'Gender and Cybersecurity' aims to explore the possible reasons for and solutions to address this gender gap. This initiative will organize forums, panel discussions and workshops to discuss good practices for promoting more inclusive career opportunities in cybersecurity, while exploring avenues for making this field attractive to a more diverse group.

Purpose

There is a clear gender gap in the cybersecurity field. Today, only 10% of the global information security workforces are women. There are many different social, institutional and personal barriers that can hinder women’s advancement in the cybersecurity field. For instance, many studies point out that IT continues to be a male-oriented culture, which may be one of the reasons why so few young women pursue a career in digital security. This initiative will therefore explore the possible reasons for and solutions to address this gap. This initiative will also promote policies to counter online abuse and gender-based violence. The Internet has become a tool used by criminals to commit both traditional and new types of crime against women. Furthermore, there seems to be a lack of awareness regarding online gender-based violent behavior, and the potential measures to address and prevent such online abuse. This data reveals the importance of designing cybersecurity awareness-raising messages and campaigns tailored to address gender-specific challenges.

 Initiator: Government of Spain

Co-Sponsor: General Secretariat of the Organization of American States (GS/OAS)

Outputs and activities:

Bearing this in mind, the Government of Spain and OAS/CICTE, through its Cybersecurity Program, will promote information exchange and knowledge development on gender and cybersecurity. This initiative will organize forums, panel discussions and workshops to discuss good practices for promoting more inclusive career opportunities in cybersecurity, while exploring avenues for making this field attractive to a more diverse group. The events organized in the framework of this initiative will also encourage stakeholders to take into account the different impact that cyber threats and cybercrime have on men and women when formulating cybersecurity awareness-raising campaigns and tools.
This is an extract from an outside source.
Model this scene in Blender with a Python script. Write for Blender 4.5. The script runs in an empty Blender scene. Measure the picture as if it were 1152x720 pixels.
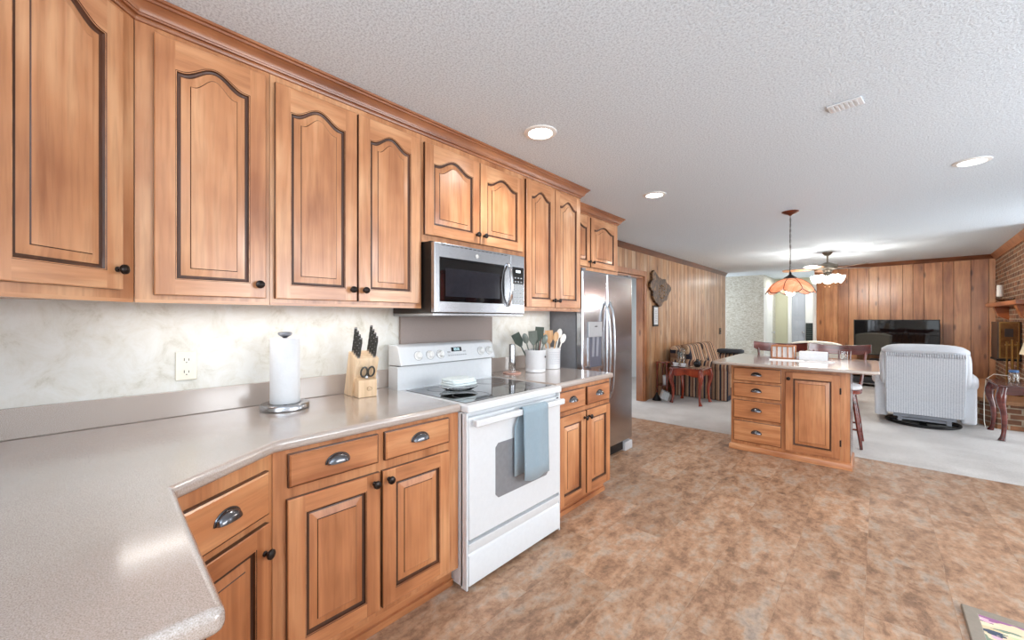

A first activity on "Gender and Cybersecurity: creating a more inclusive digital world v 1.0" took place from June 5-6, 2017, in Leon, Spain, at Spain’s National Institute of Cybersecurity (INCIBE) headquarters. For more information about the Forum, please visit the forum’s webpage and presentations. The event consisted of panel discussions and workshops focused on good practices for promoting more inclusive career opportunities in cybersecurity, while exploring avenues for making this field attractive to a more diverse group. The event was encouraged stakeholders to take into account the different impact that cyber threats and cybercrime have on men and women when formulating cybersecurity awareness-raising campaigns and tools

A draft report about the main takeaways of this first forum was prepared and shared with the participants of the event for their comments and feedback. The OAS/CICTE Cybersecurity Program and INCIBE also interviewed participants and experts from the region to learn about case studies and good practices from the region on cybersecurity and gender diversity. Other working group discussions will be organized in Latin America and the Caribbean to move forward with this agenda. The GS/OAS has agreed to either host or identify a Member State that could host a follow-up activity on "Gender and Cybersecurity: creating a more inclusive digital world v 2.0."

Expected outcomes

Encouraging gender diversity in the cybersecurity field will not only contribute to developing a cybersecurity workforce that is more qualified, but also one that is better prepared to deliver cybersecurity solutions. This initiative will also help different stakeholders better understand their roles and responsibilities in reducing the gender gap in cybersecurity and to counter online gender-based abuse. It is also expected that Internet end-users, particularly women, will have access to more information and tools to protect themselves from online abuse.

Target beneficiaries

Direct beneficiaries will include government officials with responsibility for the drafting and implementation of digital security policies, law enforcement officers, digital and information security professionals from the public and private sectors, academia, and civil society actors. Indirect beneficiaries will potentially include Internet end-users, including those vulnerable to cybersecurity threats and cybercrime.